One of the ongoing truths about being on the road is that travelers who ask for help are rarely turned down, whether for directions or a suggestion on where to buy something. Kindness, I think, is built into everyone’s soul.

There are people who are reluctant to ask for help, and I understand that. But as I have aged — gracefully sometimes, gracelessly more often — I have more often come to believe in what I learned from P.M. Forni, a professor of romance languages at Johns Hopkins. That was his day job. His other job was co-founder of the Civility Initiative, as it was later called, which aimed to help integrate good manners and common sense into everyday living.

I was sorry to learn he died two years ago. My interviews with him were life-altering and helped me frame such issues as “air rage” in the proper light. He told me this story in one of those interviews as he recounted his forays into elementary classrooms to impart his knowledge.
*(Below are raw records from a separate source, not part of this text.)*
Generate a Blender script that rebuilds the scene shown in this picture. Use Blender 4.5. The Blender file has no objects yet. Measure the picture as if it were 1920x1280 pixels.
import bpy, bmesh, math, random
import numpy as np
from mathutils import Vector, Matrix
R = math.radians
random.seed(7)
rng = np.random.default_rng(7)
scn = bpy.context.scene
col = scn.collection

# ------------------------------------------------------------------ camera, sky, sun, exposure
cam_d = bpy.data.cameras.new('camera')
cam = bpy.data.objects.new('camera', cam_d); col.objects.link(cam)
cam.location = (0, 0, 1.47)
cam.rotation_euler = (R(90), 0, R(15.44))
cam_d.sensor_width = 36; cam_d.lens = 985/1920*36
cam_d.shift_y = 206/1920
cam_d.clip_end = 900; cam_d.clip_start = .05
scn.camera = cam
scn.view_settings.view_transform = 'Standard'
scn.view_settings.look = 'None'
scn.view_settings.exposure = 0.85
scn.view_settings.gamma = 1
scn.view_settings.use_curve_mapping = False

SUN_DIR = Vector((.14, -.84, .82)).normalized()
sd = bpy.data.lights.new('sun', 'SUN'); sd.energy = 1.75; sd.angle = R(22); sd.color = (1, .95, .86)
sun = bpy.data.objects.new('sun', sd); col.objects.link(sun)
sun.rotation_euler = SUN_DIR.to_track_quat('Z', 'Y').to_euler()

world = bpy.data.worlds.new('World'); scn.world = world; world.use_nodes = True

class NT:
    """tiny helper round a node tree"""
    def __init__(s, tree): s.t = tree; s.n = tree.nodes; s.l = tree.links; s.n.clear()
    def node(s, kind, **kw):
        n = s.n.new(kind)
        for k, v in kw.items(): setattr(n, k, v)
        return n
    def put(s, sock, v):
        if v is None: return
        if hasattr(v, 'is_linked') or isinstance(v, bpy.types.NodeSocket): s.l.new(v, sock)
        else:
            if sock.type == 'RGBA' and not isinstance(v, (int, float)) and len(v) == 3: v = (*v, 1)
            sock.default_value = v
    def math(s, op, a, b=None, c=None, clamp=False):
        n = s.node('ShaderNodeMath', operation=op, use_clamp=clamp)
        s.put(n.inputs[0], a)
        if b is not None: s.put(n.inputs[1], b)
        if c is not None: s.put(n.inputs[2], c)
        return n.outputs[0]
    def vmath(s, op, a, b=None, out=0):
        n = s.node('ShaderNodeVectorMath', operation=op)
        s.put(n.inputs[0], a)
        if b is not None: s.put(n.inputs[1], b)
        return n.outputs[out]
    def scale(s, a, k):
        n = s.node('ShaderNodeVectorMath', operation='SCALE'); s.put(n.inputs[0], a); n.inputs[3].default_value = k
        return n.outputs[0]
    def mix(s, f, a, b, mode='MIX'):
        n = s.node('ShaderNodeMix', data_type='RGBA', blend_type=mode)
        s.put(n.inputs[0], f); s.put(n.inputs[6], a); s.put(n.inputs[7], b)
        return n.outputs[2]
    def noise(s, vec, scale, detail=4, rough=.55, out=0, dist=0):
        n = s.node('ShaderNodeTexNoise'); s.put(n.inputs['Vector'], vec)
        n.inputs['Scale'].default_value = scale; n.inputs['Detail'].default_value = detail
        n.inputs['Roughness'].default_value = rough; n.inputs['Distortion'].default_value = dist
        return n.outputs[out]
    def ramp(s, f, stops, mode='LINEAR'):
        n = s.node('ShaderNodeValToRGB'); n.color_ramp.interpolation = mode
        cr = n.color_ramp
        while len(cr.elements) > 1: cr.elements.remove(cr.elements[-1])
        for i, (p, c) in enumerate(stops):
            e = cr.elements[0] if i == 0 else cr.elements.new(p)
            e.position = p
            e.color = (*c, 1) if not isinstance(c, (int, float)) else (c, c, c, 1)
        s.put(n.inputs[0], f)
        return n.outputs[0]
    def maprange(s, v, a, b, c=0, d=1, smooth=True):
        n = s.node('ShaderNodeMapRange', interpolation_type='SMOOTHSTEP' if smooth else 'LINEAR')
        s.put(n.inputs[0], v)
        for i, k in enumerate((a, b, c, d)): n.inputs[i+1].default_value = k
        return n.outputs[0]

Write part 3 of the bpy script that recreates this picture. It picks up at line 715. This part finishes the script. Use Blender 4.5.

He would pose this scenario to the children: A cat comes into the room and you begin to stroke it. Now what happens? All hands would shoot up and there would be shouts of “The cat starts to purr,” which he said was absolutely correct.

Then he would ask, “What happens to you?” A little girl — he said it was almost always a girl — would raise her hand and say, “You feel good too.”
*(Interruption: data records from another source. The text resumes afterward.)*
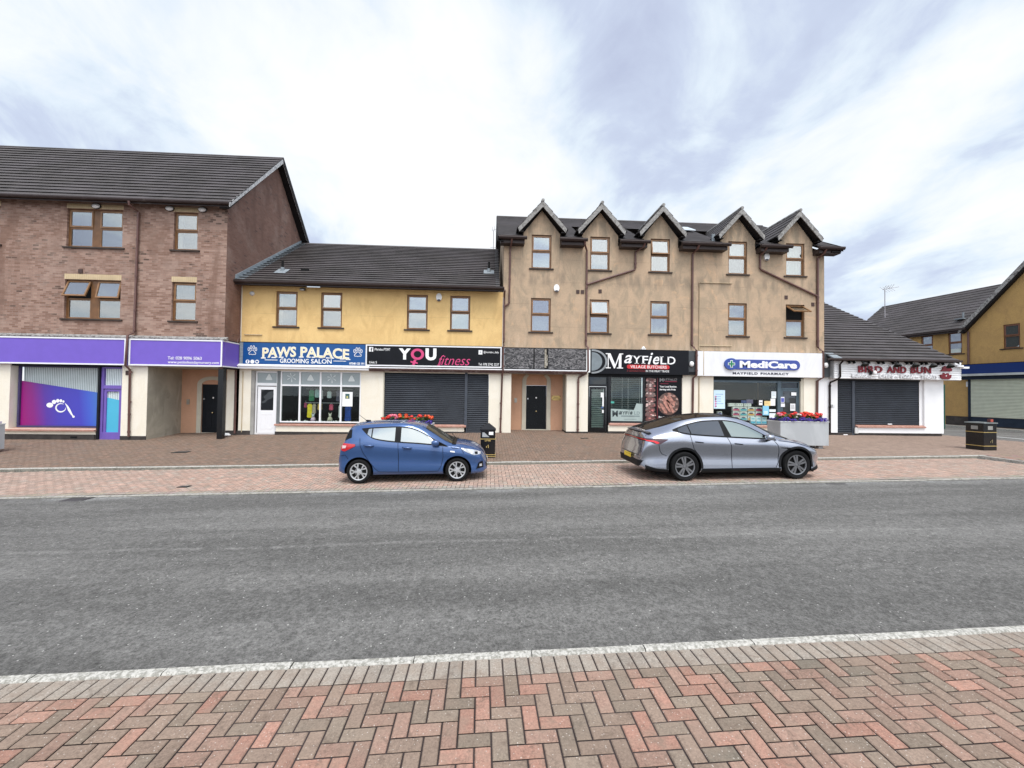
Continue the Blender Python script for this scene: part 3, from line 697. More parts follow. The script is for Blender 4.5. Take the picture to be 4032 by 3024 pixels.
# passage
m = MB(); m.face([(-13.86, YB+.01, -.3), (-13.86, 19.7, -.3), (-13.86, 19.7, 3), (-13.86, YB+.01, 3)]); part('passage_side_wall', m, M_dirty, B1)
m = MB(); wall(m, -13.87, -11.42, -.3, 2.95, [(-12.97, -12.03, 0.06, 2.27)], 19.7, .1); m.face([(-11.43, 18.9, -.3), (-11.43, 19.7, -.3), (-11.43, 19.7, 3), (-11.43, 18.9, 3)]); part('passage_rear_wall', m, M_peach, B1)
m = MB()
for s_, x in ((-1, -12.97), (1, -12.03)): m.box(x, x+s_*.20, 19.66, 19.70, -.2, 2.27)
pts = []
for k in range(13):
    a = math.pi*k/12; pts.append((-12.5+.67*math.cos(a), 2.27+.36*math.sin(a)))
inn = [(-12.5+.47*math.cos(math.pi*k/12), 2.27+.20*math.sin(math.pi*k/12)) for k in range(13)]
for k in range(12): m.prism([inn[k], pts[k], pts[k+1], inn[k+1]], 19.66, 19.70)
part('door_surround', m, M_surround, B1)
def panel_door(parent, x0, x1, z0, z1, Y, mat, knob=True, name='door'):
    d = MB(); d.box(x0, x1, Y, Y+.05, z0, z1); w_ = x1-x0; h = z1-z0
    for (a, b_, c, e_) in ((.12, .45, .10, .42), (.55, .88, .10, .42), (.12, .45, .47, .53), (.55, .88, .47, .53), (.12, .45, .60, .80), (.55, .88, .60, .80), (.12, .88, .85, .93)):
        rectframe(d, x0+a*w_, x0+b_*w_, z0+c*h, z0+e_*h, .018, Y-.012, Y)
    o = part(name, d, mat, parent)
    if knob:
        k = MB(); k.lathe([(0, -.07), (.03, -.065), (.04, -.04), (.025, -.015), (.03, 0)], ((x0+x1)/2, Y, z0+h*.41), 14, 'y'); part('door_knob', k, plain('brass', (.75, .62, .35), .25, metal=1), o, smooth=True)
        k = MB(); k.disc((x0+x1)/2, z0+h*.72, .035, .04, Y-.006, 12, th=.006); part('number_plate', k, M_whiteW, o)
        k = MB(); k.box(x0+.05, x0+.10, Y-.02, Y, z0+h*.68, z0+h*.71); part('lock', k, plain('steel', (.6, .6, .6), .3, metal=1), o)
    return o
panel_door(B1, -12.97, -12.03, .10, 2.27, 19.74, M_navy)
m = MB(); m.box(-12.98, -12.02, 19.62, 19.75, -.1, .09); part('door_step', m, M_surround, B1)
m = MB(); m.box(-13.62, -13.50, 19.67, 19.7, 1.35, 1.58); IC = part('intercom', m, plain('intercom_steel', (.42, .40, .34), .4, metal=.5), B1)
m = MB(); m.box(-13.87, -10.95, YB+.02, 19.7, 2.93, 2.97); part('passage_ceiling', m, M_dirty, B1)
bxp('corner_post', B1, M_blackg, -11.12, -10.91, YB+.02, YB+.22, -.1, 2.96)
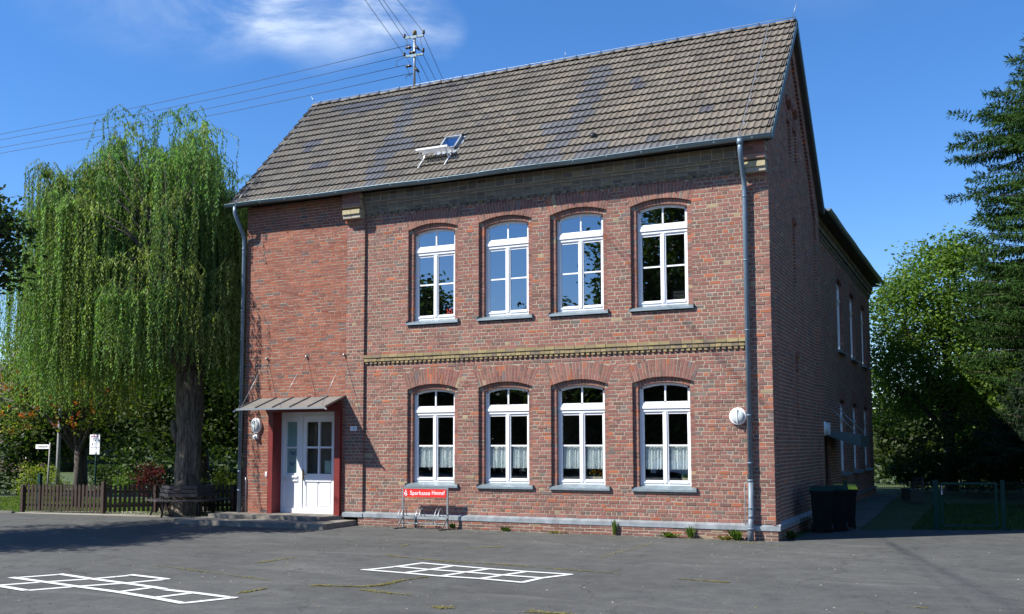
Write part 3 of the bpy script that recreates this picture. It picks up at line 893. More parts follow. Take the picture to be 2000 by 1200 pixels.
# things standing on the inner window ledges
def flowers(x, y, z, cols, label, n=26, w=.30, green=(.05, .09, .02)):
    e = empty('potted_flowers', (x, y, z), label, 'flowers')
    p = MB(); p.box(-w / 2, w / 2, -.05, .05, 0, .12); p.build('planter', M['stone'], e)
    Q = []; Cc = []
    rr = np.random.default_rng(int(abs(x) * 100))
    for i in range(n):
        q = np.array([rr.uniform(-w / 2, w / 2), rr.uniform(-.05, .03), rr.uniform(.14, .28)])
        a = rr.normal(size=3); a /= np.linalg.norm(a); b = np.cross(a, [0, 0, 1]); b /= np.linalg.norm(b); s = .028
        Q.append([q - a * s, q - b * s, q + a * s, q + b * s]); Cc.append(cols[i % len(cols)])
    np_quads('blossoms', np.array(Q), np.array(Cc), M['leaf'], e)
    Q = []; Cc = []
    for i in range(60):
        q = np.array([rr.uniform(-w / 2, w / 2), rr.uniform(-.05, .05), rr.uniform(.08, .25)])
        a = rr.normal(size=3); a /= np.linalg.norm(a); b = np.cross(a, [0, 1, 0]); b /= np.linalg.norm(b); s = .025
        Q.append([q - a * s, q - b * s, q + a * s, q + b * s]); Cc.append(green)
    np_quads('leaves', np.array(Q), np.array(Cc), M['leaf'], e)
# inner window boards
wb = MB()
for lv in LEV:
    for cx in WC: wb.box(cx - .57, cx + .57, .292, .47, 1.12 + lv, 1.155 + lv)
wb.build('window_board', M['white'], school)
flowers(-4.10, .40, 1.155, [(.75, .12, .02), (.8, .5, .03), (.8, .6, .05), (.7, .2, .02)], 'orange and yellow flowers behind the third lower window from the left', 30)
flowers(-1.98, .40, 1.155, [(.07, .2, .16), (.10, .22, .12)], 'green potted plant behind the lower window nearest the drainpipe', 30, .2, (.05, .15, .11))
b = MB()
o = empty('stacked_boxes', (-2.08, .42, 5.155), 'dark stack of trays behind the upper window nearest the drainpipe', 'trays')
for q in range(4):
    t_ = MB(); t_.box(-.19 + .01 * q, .19 - .004 * q, -.08, .08, q * .07, q * .07 + .055); t_.build('tray', M['iron'], o)
b = MB()
for x_ in (0, .07): b.box(x_, x_ + .03, 0, .01, 0, .14)
b.box(0, .1, 0, .01, .05, .08); b.box(.12, .2, 0, .01, 0, .02); b.box(.12, .14, 0, .01, 0, .14); b.box(.12, .2, 0, .01, .12, .14)
o = b.build('paper_letters', plain('red_card', (.6, .03, .02), .6)); o.location = (-7.97, .30, 5.22)
tag(o, 'red cut-out letters in the bottom corner of the upper left window', 'paper letters')

# ------------------------------------------------------------------ roof
RA = Vector((0, -.34, 8.47)); RB = Vector((0, 3.35, 12.38)); SL = (RB - RA).length
du = Vector((1, 0, 0)); dv = (RB - RA).normalized(); dn = du.cross(dv).normalized()
XL, XR = -14.36, .14
rf = MB()
rf.poly([(XL + .05, -.28, 8.48), (XR - .05, -.28, 8.48), (XR - .05, 3.35, 12.31), (XL + .05, 3.35, 12.31)])
rf.poly([(XL + .05, 7.12, 8.43), (XR - .05, 7.12, 8.43), (XR - .05, 3.35, 12.31), (XL + .05, 3.35, 12.31)])
# soffit boards
rf.poly([(XL + .05, -.34, 8.44), (XR - .05, -.34, 8.44), (XR - .05, .0, 8.475), (XL + .05, .0, 8.475)])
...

He let that sink in for a couple of moments before explaining to me that the person who asks for help is not the only one who benefits. The person who gives the help is rewarded too.

If you refuse to ask for help or won’t accept it because you feel as though you are imposing, you’re denying that other person a chance to feel the reward of doing good and, yes, being good.

A friend called Sunday while I was on another call and left me a message saying she was sewing face masks; did I want one? I had worn a scarf over my nose and mouth the day before; it was OK, but I had to keep messing with it. (I wore this while I was picking up supplies at the drugstore for making masks; surgical pads and hair elastics will work OK.) I hesitated.

I’m still such a dope about asking for help that it was hard to say, “Yes, I’d like a mask. Thank you.” When she answered the phone, I did my best “Fiddler on the Roof” impression, singing, “Mask maker, mask maker, make me a mask!” Somehow it then was easier to say yes, please, I’d like a mask.

I am glad to have the mask, and I hope she, like Forni’s cat, feels good too.

In these troubled times, we are all travelers trying to find our way.

Wherever you are, be safe and well, and when you next are on the road, accept kindness as a reaffirmation of the world that awaits us. And be sure to tell us about it when we welcome you home.